A soldier's letter that's been lost in the mail since World War II is about to make it to a family member of the people it was originally intended for.

Muskegon Postmaster William Rowe said that his mail carrier attempted to deliver the letter to the address listed on the front (313 Washington Street) last fall. That house has been vacant for quite some time, and it wasn't until the carrier took a closer look that he discovered that he was trying to deliver a letter that was originally mailed nearly 70 years ago - it was originally dated June 29, 1945.

The letter was written by Sgt. Myron Cook and was sent from an Army base in Europe. It was mailed to New York and then Muskegon but it doesn't appear to have ever been opened. The envelope has a six cent stamp on the front, and a bar code that proves that someone put it back in the mail in Minneapolis last year. But, no one knows how that person ended up with it, or why they just decided to mail it now.
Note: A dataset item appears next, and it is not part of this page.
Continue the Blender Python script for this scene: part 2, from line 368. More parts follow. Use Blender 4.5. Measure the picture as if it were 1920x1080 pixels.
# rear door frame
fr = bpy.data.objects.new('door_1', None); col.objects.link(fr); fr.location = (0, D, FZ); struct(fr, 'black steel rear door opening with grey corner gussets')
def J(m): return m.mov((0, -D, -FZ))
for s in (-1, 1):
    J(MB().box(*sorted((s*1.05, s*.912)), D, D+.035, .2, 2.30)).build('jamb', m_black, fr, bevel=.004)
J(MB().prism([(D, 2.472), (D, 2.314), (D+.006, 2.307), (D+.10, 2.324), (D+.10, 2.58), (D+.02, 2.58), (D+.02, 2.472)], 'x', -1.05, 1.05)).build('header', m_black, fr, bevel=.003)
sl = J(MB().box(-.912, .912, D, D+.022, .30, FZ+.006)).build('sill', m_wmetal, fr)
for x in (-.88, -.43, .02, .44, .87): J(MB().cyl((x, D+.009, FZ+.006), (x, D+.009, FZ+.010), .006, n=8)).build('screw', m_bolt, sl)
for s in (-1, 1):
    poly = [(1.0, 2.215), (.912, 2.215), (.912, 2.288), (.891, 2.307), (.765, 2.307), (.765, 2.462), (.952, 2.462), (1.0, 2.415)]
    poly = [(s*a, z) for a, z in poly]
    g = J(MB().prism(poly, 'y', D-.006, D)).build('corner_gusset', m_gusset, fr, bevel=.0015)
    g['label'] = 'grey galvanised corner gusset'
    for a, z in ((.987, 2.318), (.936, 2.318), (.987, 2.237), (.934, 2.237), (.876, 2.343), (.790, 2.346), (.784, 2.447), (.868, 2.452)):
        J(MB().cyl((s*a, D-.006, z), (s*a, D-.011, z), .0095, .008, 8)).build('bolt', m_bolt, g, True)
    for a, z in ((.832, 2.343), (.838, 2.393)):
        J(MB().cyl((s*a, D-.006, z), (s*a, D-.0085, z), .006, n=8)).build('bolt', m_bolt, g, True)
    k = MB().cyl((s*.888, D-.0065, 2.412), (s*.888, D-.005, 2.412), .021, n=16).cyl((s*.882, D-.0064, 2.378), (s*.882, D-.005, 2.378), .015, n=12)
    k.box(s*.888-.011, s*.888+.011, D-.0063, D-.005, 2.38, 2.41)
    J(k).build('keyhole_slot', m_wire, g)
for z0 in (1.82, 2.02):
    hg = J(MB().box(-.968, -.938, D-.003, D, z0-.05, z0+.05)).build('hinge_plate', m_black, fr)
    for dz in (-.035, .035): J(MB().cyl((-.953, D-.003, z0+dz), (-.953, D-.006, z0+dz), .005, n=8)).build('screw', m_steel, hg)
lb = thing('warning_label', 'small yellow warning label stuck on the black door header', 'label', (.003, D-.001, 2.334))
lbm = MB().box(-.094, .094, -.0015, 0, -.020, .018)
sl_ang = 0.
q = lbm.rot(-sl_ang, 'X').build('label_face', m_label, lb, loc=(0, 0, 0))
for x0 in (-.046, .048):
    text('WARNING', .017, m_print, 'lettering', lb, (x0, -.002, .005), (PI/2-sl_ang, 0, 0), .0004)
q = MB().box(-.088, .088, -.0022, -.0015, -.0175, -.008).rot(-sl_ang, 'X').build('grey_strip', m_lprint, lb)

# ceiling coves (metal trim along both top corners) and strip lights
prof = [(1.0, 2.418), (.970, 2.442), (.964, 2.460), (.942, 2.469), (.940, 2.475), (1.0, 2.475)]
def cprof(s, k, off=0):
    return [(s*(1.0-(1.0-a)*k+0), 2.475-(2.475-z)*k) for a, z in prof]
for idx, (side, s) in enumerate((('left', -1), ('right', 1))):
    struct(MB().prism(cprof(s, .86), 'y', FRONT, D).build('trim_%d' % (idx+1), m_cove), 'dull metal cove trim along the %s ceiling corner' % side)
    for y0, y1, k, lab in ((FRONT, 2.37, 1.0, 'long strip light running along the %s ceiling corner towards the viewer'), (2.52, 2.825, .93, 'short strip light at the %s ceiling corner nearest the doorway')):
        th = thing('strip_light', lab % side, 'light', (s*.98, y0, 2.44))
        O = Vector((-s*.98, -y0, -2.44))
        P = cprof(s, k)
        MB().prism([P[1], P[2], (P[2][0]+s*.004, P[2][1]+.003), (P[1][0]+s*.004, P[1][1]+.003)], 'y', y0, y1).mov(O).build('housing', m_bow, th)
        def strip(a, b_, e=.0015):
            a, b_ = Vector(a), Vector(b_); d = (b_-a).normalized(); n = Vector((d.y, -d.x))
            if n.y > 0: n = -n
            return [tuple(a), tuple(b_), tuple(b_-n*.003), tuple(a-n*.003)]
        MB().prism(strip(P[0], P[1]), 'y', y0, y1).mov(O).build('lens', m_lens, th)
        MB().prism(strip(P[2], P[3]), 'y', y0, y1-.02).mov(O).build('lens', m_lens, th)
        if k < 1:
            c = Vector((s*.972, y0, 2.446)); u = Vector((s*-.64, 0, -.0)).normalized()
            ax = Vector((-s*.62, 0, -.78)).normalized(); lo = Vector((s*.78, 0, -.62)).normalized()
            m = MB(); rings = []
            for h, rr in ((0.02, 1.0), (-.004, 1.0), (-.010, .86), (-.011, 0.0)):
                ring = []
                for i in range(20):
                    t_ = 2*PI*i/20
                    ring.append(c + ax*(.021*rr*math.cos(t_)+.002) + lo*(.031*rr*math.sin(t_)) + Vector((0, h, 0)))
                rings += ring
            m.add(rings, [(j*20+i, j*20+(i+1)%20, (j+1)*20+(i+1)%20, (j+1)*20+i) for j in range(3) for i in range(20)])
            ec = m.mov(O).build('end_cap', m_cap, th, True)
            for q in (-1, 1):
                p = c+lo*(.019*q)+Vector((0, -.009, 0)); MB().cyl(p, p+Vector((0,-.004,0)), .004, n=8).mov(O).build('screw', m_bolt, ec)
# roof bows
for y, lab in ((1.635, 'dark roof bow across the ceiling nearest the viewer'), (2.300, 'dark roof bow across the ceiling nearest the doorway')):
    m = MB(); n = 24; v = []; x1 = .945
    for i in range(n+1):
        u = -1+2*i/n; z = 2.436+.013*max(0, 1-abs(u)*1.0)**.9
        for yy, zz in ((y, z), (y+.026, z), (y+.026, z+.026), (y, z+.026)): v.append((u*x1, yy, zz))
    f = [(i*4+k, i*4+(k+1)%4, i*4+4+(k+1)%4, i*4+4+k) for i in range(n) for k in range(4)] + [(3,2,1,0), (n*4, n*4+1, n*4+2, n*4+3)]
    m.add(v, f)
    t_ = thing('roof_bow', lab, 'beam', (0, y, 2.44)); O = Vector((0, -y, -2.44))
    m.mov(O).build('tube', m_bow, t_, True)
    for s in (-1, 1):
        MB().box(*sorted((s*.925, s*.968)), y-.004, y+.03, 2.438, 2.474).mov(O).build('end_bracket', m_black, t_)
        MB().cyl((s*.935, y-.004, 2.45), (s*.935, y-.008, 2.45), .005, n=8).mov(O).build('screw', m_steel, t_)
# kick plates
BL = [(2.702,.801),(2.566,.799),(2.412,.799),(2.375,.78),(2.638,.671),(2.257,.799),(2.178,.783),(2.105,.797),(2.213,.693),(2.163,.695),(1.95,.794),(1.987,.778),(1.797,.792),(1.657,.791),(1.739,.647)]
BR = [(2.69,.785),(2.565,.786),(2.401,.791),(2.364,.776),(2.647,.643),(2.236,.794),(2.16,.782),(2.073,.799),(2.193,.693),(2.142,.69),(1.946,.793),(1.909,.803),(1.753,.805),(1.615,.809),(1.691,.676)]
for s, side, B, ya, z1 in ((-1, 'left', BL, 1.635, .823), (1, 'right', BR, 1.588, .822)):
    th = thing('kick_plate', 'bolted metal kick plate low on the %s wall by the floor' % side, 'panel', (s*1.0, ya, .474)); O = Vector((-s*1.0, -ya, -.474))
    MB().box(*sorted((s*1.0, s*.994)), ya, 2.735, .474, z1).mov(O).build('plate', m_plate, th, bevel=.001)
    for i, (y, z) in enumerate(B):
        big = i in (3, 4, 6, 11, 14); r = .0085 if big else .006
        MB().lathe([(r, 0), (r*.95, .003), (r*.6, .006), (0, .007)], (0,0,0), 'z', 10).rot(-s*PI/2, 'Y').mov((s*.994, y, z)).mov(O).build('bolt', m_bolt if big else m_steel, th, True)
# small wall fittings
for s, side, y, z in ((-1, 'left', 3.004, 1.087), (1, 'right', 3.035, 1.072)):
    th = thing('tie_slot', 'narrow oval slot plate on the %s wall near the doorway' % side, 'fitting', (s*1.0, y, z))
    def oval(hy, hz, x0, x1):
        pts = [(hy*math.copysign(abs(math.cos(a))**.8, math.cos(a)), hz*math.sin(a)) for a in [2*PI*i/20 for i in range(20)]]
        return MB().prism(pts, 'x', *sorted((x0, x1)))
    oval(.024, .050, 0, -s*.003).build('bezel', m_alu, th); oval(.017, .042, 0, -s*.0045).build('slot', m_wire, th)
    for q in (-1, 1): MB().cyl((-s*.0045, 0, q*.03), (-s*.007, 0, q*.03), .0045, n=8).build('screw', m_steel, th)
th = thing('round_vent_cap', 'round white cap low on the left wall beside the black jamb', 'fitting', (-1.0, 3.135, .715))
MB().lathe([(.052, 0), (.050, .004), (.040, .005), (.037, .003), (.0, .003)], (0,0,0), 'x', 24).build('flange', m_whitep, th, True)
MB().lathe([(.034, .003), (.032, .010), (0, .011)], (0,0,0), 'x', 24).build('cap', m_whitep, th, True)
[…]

"We do not know who did it or why they did it. That is a mystery," Rowe told WZZM-13. "Whoever did that wrote to the residents with a new zip code, because they did not have zip codes back in 1945."

The people the letter was addressed to - Mr. and Mrs. R.D. Sensabough - have both passed away, but thanks to the internet a connection was made with a fourth grade teacher in Florida.

Now the granddaughter of the Mr. and Mrs. R.D. Sensabough will receive the letter sent to her grandparents.

The letter will be sent Friday using the post office's Priority Express Mail. It will be received by the postmaster in Winter Haven, Florida (who coincidentally was the Postmaster in Muskegon before taking the job in Florida).